If you mean between men and women - they 'work' if both can accept the platonic relationship, however more often than not their is one that fancies the other and if that's not reciprocated, it can be a challenging relationship in the terms of friendship/relationship. I hope this answers your question.
Sunday, 8 May 2011
When you date now does being an 'ex escort' cause any reservations from your dates & what is the normal reaction from them
I am losing faith in men! Lol. And that's because for some reason as soon as people find out about my past (it's difficult to be discreet now I am promoting a book and new businesses where my past experiences give me expertise) their whole opinion of me changes. I watch it happen in some peoples faces. I don't tell guys on a first date, and try to hold off for at least a couple of dates because I don't want people to judge me.
Recently this year I've been on a few dates, and they have been very disappointing. The people that I have eventually had any sort of intimacy with that know what my past job entailed, don't treat me as a human being, as a lady, or with any sort of respect.
I actually enjoyed fooling around in bed on my escort dates more, and the men respected me more as an escort than the men I meet now I am out of it. How sad is that? Btw... no I'm not tempted to escort again! *in case you were wondering :)*
Guys I date assume that they are entitled to have sex with me, because it was my job, so I must be there for their pleasure/entertainment.
I think some men are intimidated by my past job, but really I am just a normal country bumpkin girl, who's very caring and loving.
When I find the right person they will see past the job I did for ten years, and accept and respect me for the loyal, genuine person I am today.
So I'm going to forget the whole dating thing for now and concentrate on my businesses.
Maybe I'll become a nun ;-p
Do you have any plans. Beyond our business. Or do you focus on what you are doing right now as much as possible. Without any regrets about the past, or worries about the future. ?

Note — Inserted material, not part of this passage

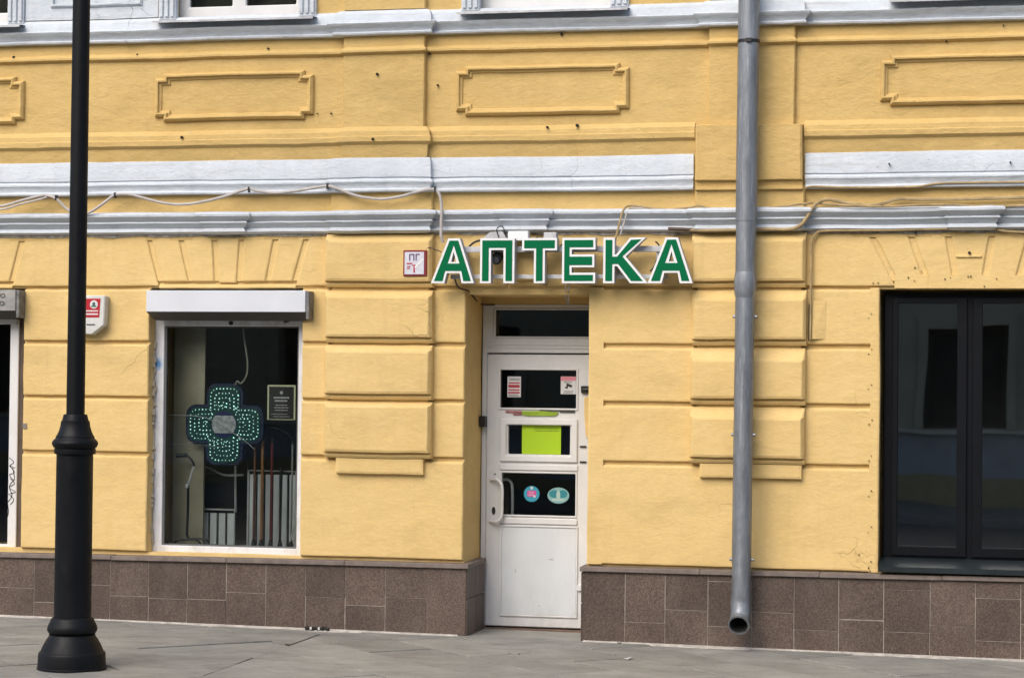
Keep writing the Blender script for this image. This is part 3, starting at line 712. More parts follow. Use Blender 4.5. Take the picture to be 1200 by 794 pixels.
# push handle: white C-shaped bow and its reflection in the glass, modelled as a second bow
H = [W(575, 562, .54), W(582, 561.5, .50), W(587, 566, .49), W(588.5, 574, .49), W(588.2, 588, .49), W(588, 600, .49), W(586.5, 607, .49), W(581, 611, .50), W(574, 610, .54)]
m = MB(); m.tube(H, .013, 10); m.build('handle', PVC, dr, smooth=True)
H2 = [W(589, 562, .62), W(594, 561, .65), W(599, 565, .66), W(600.5, 574, .66), W(600.5, 590, .66), W(600.5, 606, .66)]
m = MB(); m.tube(H2, .012, 10); m.build('handle_reflection', PVC, dr, smooth=True)  # solid bow stands in for the handle's reflection
m = MB(); m.disc((W(578, 598, .53).x, W(578, 598, .53).z), .014, .538, .012, 20, .030); m.build('lock', BLACK, dr)
p = W(580, 555, .54); m = MB(); m.disc((p.x, p.z), .006, .540, .01, 10); m.build('screw', BLACK, dr)
p = W(686, 456.5, .53); m = MB(); m.box(p.x-.033, p.x+.05, .515, .546, p.z-.026, p.z+.030); m.tube([(p.x-.02, .51, p.z+.002), (p.x+.05, .505, p.z+.002)], .011, 8, False); m.build('hinge', BLACK, dr, bevel=.005)
for px, py in ((684, 523), (684, 541)):
    p = W(px, py, .54); m = MB(); m.box(p.x-.03, p.x+.02, .534, .546, p.z-.006, p.z+.006); m.build('hinge_gap', BLACK, dr)
m = MB(); p = W(681, 689, .53); m.box(p.x-.03, p.x+.06, .525, .546, p.z-.022, p.z+.03); m.build('hinge', PVC, dr, bevel=.006)
pa = [(684.5, 466), (687, 464), (689.5, 466), (690, 480), (689.5, 505), (688, 515), (686, 508), (684.6, 485)]
m = MB(); m.prism([(W(a, b_, .54).x, W(a, b_, .54).z) for a, b_ in pa], .5415, .546); m.build('paint_patch', YEL, dr)
p = W(566.5, 493.5, .50); m = MB(); m.box(p.x-.03, p.x+.018, .47, .55, p.z-.042, p.z+.042); m.build('door_contact', BLACK, df, bevel=.006)
m = MB(); m.box(-3.94, -3.05, .565, .60, .0, .045); m.build('door_gap_shade', BLACK, B)  # black strip stands in for the shade in the gap under the door
m = MB(); m.box(-3.98, -3.05, .47, .62, gz(-3.5)-.02, gz(-3.5)+.010); m.build('threshold', plain('worn_threshold', (.16, .10, .075), .8, var=.4, scale=10), B)
# glued remains and a painted green reflection on the rail under the upper pane
m = MB(); m.box(-3.79, -3.66, .5335, .546, 1.700, 1.714); m.box(-3.73, -3.66, .5335, .546, 1.682, 1.692); m.build('tape_and_reflection', plain('faded_red_tape', (.40, .13, .14), .7, var=.4, scale=20), dr)
m = MB(); m.prism([(-3.665, 1.712), (-3.655, 1.684), (-3.62, 1.676), (-3.40, 1.678), (-3.375, 1.692), (-3.37, 1.706), (-3.50, 1.716)], .5335, .546); m.build('tape_and_reflection', plain('green_reflection', (.25, .38, .02), .6), dr)  # green reflection painted as a flat patch on the rail
m = MB(); m.box(-3.52, -3.24, .534, .546, 1.716, 1.724); m.box(-3.36, -3.24, .534, .546, 1.706, 1.713); m.build('tape_and_reflection', plain('grey_tape', (.06, .06, .055), .7), dr)

# ------------------------------------------------------------------ things on the door and in the windows
def paper(name, x0, x1, z0, z1, y, col, label, cat, t=.002, **k):
    m = MB(); m.box(x0, x1, y, y+t, z0, z1); o = m.build(name, col if not isinstance(col, tuple) else flat(name+'_paper', col, .7), **k); return tag(o, label, cat)
INK = flat('ink_black', (.02, .02, .02)); INKR = flat('ink_red', (.42, .03, .05)); INKB = flat('ink_blue', (.03, .04, .20)); PW = flat('paper_white', (.62, .62, .62)); 
def lines(parent, x0, x1, z0, z1, n, y, mat, th=.35, name='printed_lines'):
    m = MB(); h = (z1-z0)/n
    for i in range(n):
        z = z1-(i+.5)*h; a = x0+random.uniform(0, .15)*(x1-x0); b_ = x1-random.uniform(0, .22)*(x1-x0)
        x = a
        while x < b_:
            e = min(b_, x+random.uniform(.12, .35)*(x1-x0)); m.box(x, e, y-.0008, y, z-h*th/2, z+h*th/2); x = e+.02*(x1-x0)
    return m.build(name, mat, parent)
def rect(px0, py0, px1, py1, y):
    a = W(px0, py1, y); b_ = W(px1, py0, y); return a.x, b_.x, a.z, b_.z
x0, x1, z0, z1 = rect(594.5, 441, 610.5, 465, .568)
st = paper('sticker', x0, x1, z0, z1, .568, PW, 'white sticker with red bars in upper left of the door glass', 'sticker')
h = (z1-z0)
for a, b_ in ((.66, .72), (.46, .60), (.32, .38), (.18, .26)):
    m = MB(); m.box(x0+.008, x1-.010, .567, .568, z0+h*a, z0+h*b_); m.build('red_bar', INKR, st)
lines(st, x0+.01, x1-.01, z0+h*.8, z0+h*.92, 2, .567, INK)
lines(st, x0+.01, x1-.01, z0+.004, z0+h*.15, 2, .567, INK)
x0, x1, z0, z1 = rect(657, 441, 675, 461.5, .568)
st = paper('sticker', x0, x1, z0, z1, .568, PW, 'square white camera warning sticker with pink top in the door glass', 'sticker'); h = z1-z0; wd = x1-x0
m = MB(); m.box(x0+.001, x1-.001, .567, .568, z1-h*.24, z1-.001); m.build('pink_band', flat('band_pink', (.62, .22, .26)), st)
m = MB(); m.prism([(x0+wd*.35, z0+h*.50), (x0+wd*.70, z0+h*.36), (x0+wd*.78, z0+h*.50), (x0+wd*.42, z0+h*.62)], .567, .568); m.prism([(x0+wd*.25, z0+h*.36), (x0+wd*.45, z0+h*.30), (x0+wd*.50, z0+h*.46), (x0+wd*.42, z0+h*.48)], .5665, .568); m.build('camera_pictogram', INK, st)
lines(st, x0+wd*.2, x1-wd*.15, z0+h*.62, z0+h*.74, 2, .567, INK); lines(st, x0+wd*.1, x1-wd*.1, z0+h*.04, z0+h*.2, 2, .567, INK)
x0, x1, z0, z1 = rect(611.5, 497, 657.5, 531.5, .566)
st = paper('notice_sheet', x0, x1, z0, z1, .566, flat('lime_paper', (.36, .56, .008), .7), 'lime green notice sheet taped behind the middle door pane', 'notice'); h = z1-z0; wd = x1-x0
lines(st, x0+wd*.25, x0+wd*.95, z0+h*.74, z0+h*.90, 2, .565, flat('faint_ink', (.16, .26, .01)), .3)
p = W(623, 578.3, .568)
m = MB(); m.disc((p.x, p.z), .062, .568, .003, 32); st = tag(m.build('sticker', flat('cyan_print', (.03, .30, .42))), 'round cyan sticker with pink block in the lower door glass', 'sticker')
m = MB(); m.box(p.x-.034, p.x+.036, .567, .568, p.z-.022, p.z+.026); m.build('pink_block', flat('pink_print', (.60, .06, .30)), st)
lines(st, p.x-.03, p.x+.03, p.z-.018, p.z+.022, 3, .566, PW, .3)
m = MB(); m.disc((p.x, p.z+.046), .011, .567, .001, 12); m.disc((p.x+.024, p.z-.020), .009, .5662, .001, 12); m.build('white_dot', PW, st)
p = W(654.3, 580.2, .568)
m = MB(); m.disc((p.x, p.z), .086, .568, .003, 36, .062); st = tag(m.build('sticker', flat('pale_teal_print', (.20, .38, .38))), 'oval pale teal sticker beside the round one on the door', 'sticker')
m = MB(); m.disc((p.x-.035, p.z+.012), .038, .567, .001, 20, .030); m.disc((p.x+.036, p.z+.012), .036, .567, .001, 20, .030); m.build('dark_motif', flat('teal_print', (.02, .20, .24)), st)
m = MB(); m.disc((p.x, p.z+.004), .016, .5662, .001, 14, .034); m.box(p.x-.05, p.x+.05, .5665, .568, p.z-.042, p.z-.026); m.build('pale_motif', flat('pale_print', (.36, .50, .46)), st)

# poster behind the shop window
x0, x1, z0, z1 = rect(313, 451, 346.5, 491.5, .19)
st = paper('poster', x0, x1, z0, z1, .19, flat('poster_border', (.85, .86, .55)), 'small charcoal opening-hours poster with pale border behind the shop glass', 'poster')
m = MB(); m.box(x0+.014, x1-.014, .189, .19, z0+.006, z1-.014); m.build('poster_field', flat('charcoal_print', (.035, .035, .033)), st)
h = z1-z0; cx = (x0+x1)/2
m = MB(); m.disc((cx, z0+h*.78), .013, .188, .001, 16); m.build('emblem', PW, st)
lines(st, cx-.075, cx+.075, z0+h*.50, z0+h*.68, 2, .188, PW, .5); lines(st, cx-.06, cx+.06, z0+h*.24, z0+h*.46, 3, .188, PW, .3); lines(st, cx-.08, cx+.08, z0+h*.06, z0+h*.2, 2, .188, PW, .2)

# LED pharmacy cross
p = W(263, 497, .30); cx, cz_ = p.x, p.z
cr = empty('led_cross', (cx, .3, cz_-.33), 'dark teal LED pharmacy cross with dotted white lights hanging in shop window', 'led sign')
def cross(A, w_, rad, n=6):
    out = []
    pts = [(w_, w_, 0), (A, w_, 1), (A, -w_, 1), (w_, -w_, 0), (w_, -A, 1), (-w_, -A, 1), (-w_, -w_, 0), (-A, -w_, 1), (-A, w_, 1), (-w_, w_, 0), (-w_, A, 1), (w_, A, 1)]
    L = len(pts)
    for i in range(L):
        x, z, rd = pts[i]
        if not rd: out.append((x, z)); continue
        a = Vector(pts[i-1][:2])-Vector((x, z)); b_ = Vector(pts[(i+1) % L][:2])-Vector((x, z)); a.normalize(); b_.normalize(); c0 = Vector((x, z))
        s_, e_ = c0+a*rad, c0+b_*rad; ctr = c0+a*rad+b_*rad
        for k in range(n+1):
            t = k/n*math.pi/2; out.append(tuple(ctr-b_*rad*math.cos(t)-a*rad*math.sin(t)))
    return out
def move(poly, x, z): return [(a+x, b_+z) for a, b_ in poly]
m = MB(); m.prism(move(cross(.325, .155, .085), cx, cz_), .30, .37); m.build('housing', flat('housing_blue', (.012, .03, .075), .4), cr, bevel=.006)
m = MB(); m.prism(move(cross(.300, .130, .065), cx, cz_), .292, .301); m.build('face_panel', flat('face_teal', (.006, .075, .062), .35), cr)
dots = MB(); 
for A, w_, rad in ((.282, .114, .055), (.246, .080, .04), (.210, .048, .02), (.175, .018, .01)):
    poly = cross(A, w_, rad, 8); per = sum(math.dist(poly[i-1], poly[i]) for i in range(len(poly))); step = .029; acc = 0
    for i in range(len(poly)):
        a, b_ = Vector(poly[i-1]), Vector(poly[i]); L = (b_-a).length
        while acc < L:
            q = a+(b_-a)*(acc/max(L, 1e-9))
            if q.length > .125: dots.disc((cx+q.x+random.uniform(-.002, .002), cz_+q.y+random.uniform(-.002, .002)), random.choice([.003, .004, .0052]), .290, .003, 6)
            acc += step
        acc -= L
for i in range(40):
    a = random.uniform(0, 6.28); r = random.uniform(.12, .17); dots.disc((cx+r*math.cos(a), cz_+r*math.sin(a)), .0035, .290, .003, 6)
dots.build('led_dots', flat('led_white', (.55, .95, .85), .5, .75), cr, kind='stuff')
m = MB(); m.disc((cx, cz_), .105, .288, .012, 32); hb = m.build('hub', flat('hub_blue', (.012, .018, .12), .4), cr)
m = MB()
arc = [(.100*math.cos(t), .100*math.sin(t)) for t in [R_(-44+88*k/8) for k in range(9)]]+[(.100*math.cos(t), .100*math.sin(t)) for t in [R_(136+88*k/8) for k in range(9)]]
m.prism(move(arc, cx, cz_), .2865, .288); m.build('hub_display', plain('hub_grey', (.55, .60, .62), .5, var=.5, scale=40), hb)
m = MB(); m.tube([W(a, b_, .27) for a, b_ in ((285, 383), (286.5, 398), (288.5, 412), (290, 425), (289.5, 437), (286, 445), (282, 449), (278, 446.5), (275.5, 451))], .007, 6)
tag(m.build('power_cord', plain('cord_ivory', (.42, .40, .33), .5), smooth=True), 'ivory power cord hanging down to the LED cross', 'cable')
m = MB(); m.tube([W(a, b_, .235) for a, b_ in ((198, 486), (215, 486.3), (235, 488), (248, 492), (262, 500), (275, 508), (288, 517), (298, 526))], .0035, 5)
tag(m.build('slack_wire', plain('wire_pale', (.45, .47, .46), .5)), 'thin pale wire sagging across the front of the LED cross', 'wire')
m = MB(); m.tube([W(a, b_, .245) for a, b_ in ((198, 520), (230, 521), (262, 524))], .0022, 5)
tag(m.build('slack_wire', plain('wire_dim', (.30, .33, .32), .5)), 'faint straight wire below the sagging one behind the shop glass', 'wire')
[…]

Beyond 'our business'?? I'm not sure what that means I'm not in business with anyone. I am focussing on my new businesses and very much enjoying the journey and new challenges. I don't have any regrets, but some worries about my future. Mainly I worry if I will find a guy to settle down with who is open minded and doesn't hold my past against me - someone that sees me for the genuine person I am, and who doesn't define me by my 'escort past'.